* DATA BLOCK
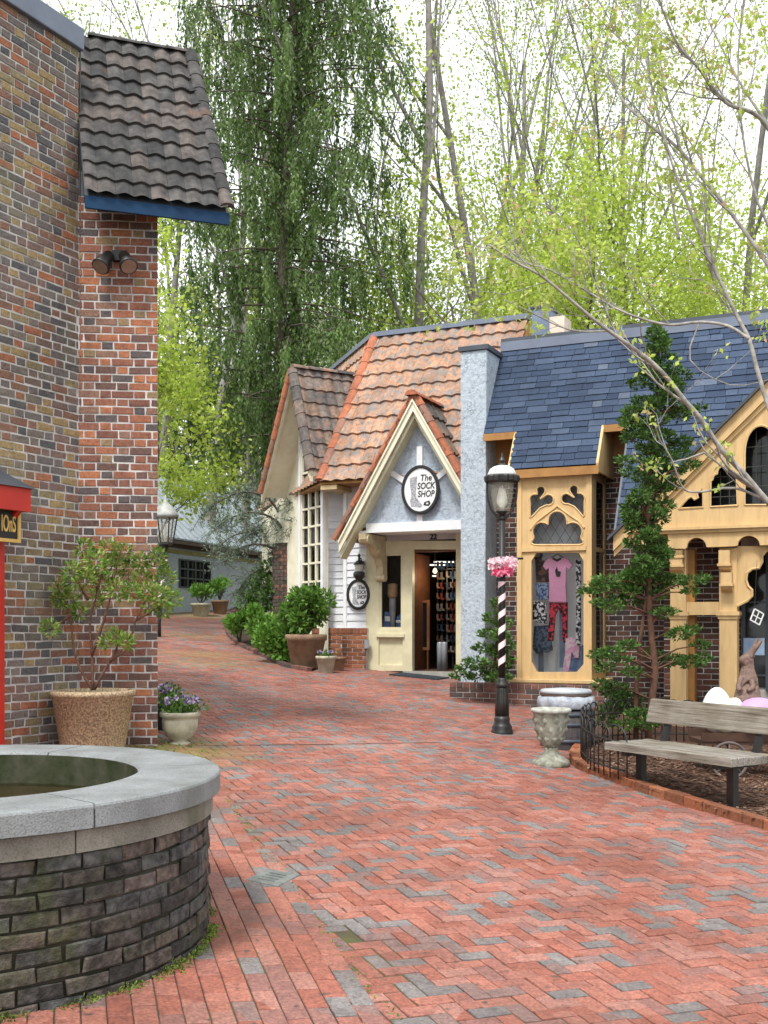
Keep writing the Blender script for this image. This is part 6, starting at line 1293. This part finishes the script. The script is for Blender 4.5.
# tulle puffs of the bow
bc_, t = BOW; PB, DB = [], []
for (dx, dz, r_, n_) in ((-.085, .02, .062, 200), (.085, .025, .066, 220), (-.01, .04, .045, 90)):
    c_ = np.array(bc_) + np.array([dx, -.05, dz]); q_ = blob(c_, (r_, r_ * .9, r_ * .95), n_, .3); PB.append(q_); DB.append(q_ - c_ + rng.normal(0, .03, q_.shape))
leaves('puffs', np.concatenate(PB), np.concatenate(DB), .042, .022, leaf_mat('tulle', [(.88, .62, .70), (.90, .74, .78), (.90, .84, .85), (.84, .48, .58)], .35), t)
PB, DB = [], []
for (dx, dz, r_, n_) in ((-.055, -.045, .042, 90), (.06, -.04, .05, 110)):
    c_ = np.array(bc_) + np.array([dx, -.06, dz]); q_ = blob(c_, (r_, r_, r_ * .8), n_, .2); PB.append(q_); DB.append(q_ - c_ + np.array([0, 0, -.03]) + rng.normal(0, .02, q_.shape))
leaves('ribbon_tails', np.concatenate(PB), np.concatenate(DB), .055, .02, leaf_mat('tulle_pink', [(.80, .14, .28), (.86, .30, .45)], .25), t)
# tall weeping evergreen
b = at_px(276, 29); t = thing('weeping_spruce', b, 'tall evergreen with long hanging branchlets rising behind the orange roof', 'tree')
mb = MB(); tr = [b + Vector((.0, 0, -.3)), b + Vector((.05, 0, 5)), b + Vector((.2, 0, 10)), b + Vector((.45, 0, 16)), b + Vector((.4, 0, 26))]; mb.tube(tr, [.20, .17, .13, .09, .03], 10); LP, LD, LL = [], [], []
for k in range(230):
    f_ = (k + rng.uniform(0, 1)) / 230; z = 4.4 + 20 * f_; a = k * 2.4 + rng.uniform(-.3, .3); L_ = (2.0 + 2.2 * rng.uniform(.3, 1)) * (1 - max(0, f_ - .55) * .9) * (1.0 if f_ > .12 else .9)
    c0 = Vector((b.x + .02 * z, b.y, b.z + z)); d = Vector((math.cos(a), math.sin(a), rng.uniform(-.05, .35))); pts = [c0]
    for i in range(6): d = (d + Vector((rng.normal(0, .08), rng.normal(0, .08), -.10 if i < 4 else .04))).normalized(); pts.append(pts[-1] + d * L_ / 6)
    mb.tube(pts, [.035, .03, .024, .018, .014, .01, .006], 4, False)
    for h in range(30):
        g_ = rng.uniform(.06, 1) * 6; i = min(5, int(g_)); q = pts[i].lerp(pts[i + 1], g_ - i); hl = rng.uniform(.35, 1.2) * (1.05 if h % 3 else .5); m_ = int(hl * 26) + 5; s_ = np.linspace(0, 1, m_)
        base_ = np.array(q) + np.outer(s_, (rng.normal(0, .08), rng.normal(0, .08), -hl)) + rng.normal(0, .028, (m_, 3)); LP.append(base_); dd = rng.normal(0, .45, (m_, 3)); dd[:, 2] = -1; LD.append(dd)
mb.build('trunk', M['bark'], t, True); LP, LD = np.concatenate(LP), np.concatenate(LD); leaves('crown', LP, LD, .125, .026, GRN['spruce'], t)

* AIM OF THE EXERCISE
Do not copy the pictures, but repeat every line exactly.

* EXPECTED ANSWER
Keep writing the Blender script for this image. This is part 6, starting at line 1293. This part finishes the script. The script is for Blender 4.5.
# tulle puffs of the bow
bc_, t = BOW; PB, DB = [], []
for (dx, dz, r_, n_) in ((-.085, .02, .062, 200), (.085, .025, .066, 220), (-.01, .04, .045, 90)):
    c_ = np.array(bc_) + np.array([dx, -.05, dz]); q_ = blob(c_, (r_, r_ * .9, r_ * .95), n_, .3); PB.append(q_); DB.append(q_ - c_ + rng.normal(0, .03, q_.shape))
leaves('puffs', np.concatenate(PB), np.concatenate(DB), .042, .022, leaf_mat('tulle', [(.88, .62, .70), (.90, .74, .78), (.90, .84, .85), (.84, .48, .58)], .35), t)
PB, DB = [], []
for (dx, dz, r_, n_) in ((-.055, -.045, .042, 90), (.06, -.04, .05, 110)):
    c_ = np.array(bc_) + np.array([dx, -.06, dz]); q_ = blob(c_, (r_, r_, r_ * .8), n_, .2); PB.append(q_); DB.append(q_ - c_ + np.array([0, 0, -.03]) + rng.normal(0, .02, q_.shape))
leaves('ribbon_tails', np.concatenate(PB), np.concatenate(DB), .055, .02, leaf_mat('tulle_pink', [(.80, .14, .28), (.86, .30, .45)], .25), t)
# tall weeping evergreen
b = at_px(276, 29); t = thing('weeping_spruce', b, 'tall evergreen with long hanging branchlets rising behind the orange roof', 'tree')
mb = MB(); tr = [b + Vector((.0, 0, -.3)), b + Vector((.05, 0, 5)), b + Vector((.2, 0, 10)), b + Vector((.45, 0, 16)), b + Vector((.4, 0, 26))]; mb.tube(tr, [.20, .17, .13, .09, .03], 10); LP, LD, LL = [], [], []
for k in range(230):
    f_ = (k + rng.uniform(0, 1)) / 230; z = 4.4 + 20 * f_; a = k * 2.4 + rng.uniform(-.3, .3); L_ = (2.0 + 2.2 * rng.uniform(.3, 1)) * (1 - max(0, f_ - .55) * .9) * (1.0 if f_ > .12 else .9)
    c0 = Vector((b.x + .02 * z, b.y, b.z + z)); d = Vector((math.cos(a), math.sin(a), rng.uniform(-.05, .35))); pts = [c0]
    for i in range(6): d = (d + Vector((rng.normal(0, .08), rng.normal(0, .08), -.10 if i < 4 else .04))).normalized(); pts.append(pts[-1] + d * L_ / 6)
    mb.tube(pts, [.035, .03, .024, .018, .014, .01, .006], 4, False)
    for h in range(30):
        g_ = rng.uniform(.06, 1) * 6; i = min(5, int(g_)); q = pts[i].lerp(pts[i + 1], g_ - i); hl = rng.uniform(.35, 1.2) * (1.05 if h % 3 else .5); m_ = int(hl * 26) + 5; s_ = np.linspace(0, 1, m_)
        base_ = np.array(q) + np.outer(s_, (rng.normal(0, .08), rng.normal(0, .08), -hl)) + rng.normal(0, .028, (m_, 3)); LP.append(base_); dd = rng.normal(0, .45, (m_, 3)); dd[:, 2] = -1; LD.append(dd)
mb.build('trunk', M['bark'], t, True); LP, LD = np.concatenate(LP), np.concatenate(LD); leaves('crown', LP, LD, .125, .026, GRN['spruce'], t)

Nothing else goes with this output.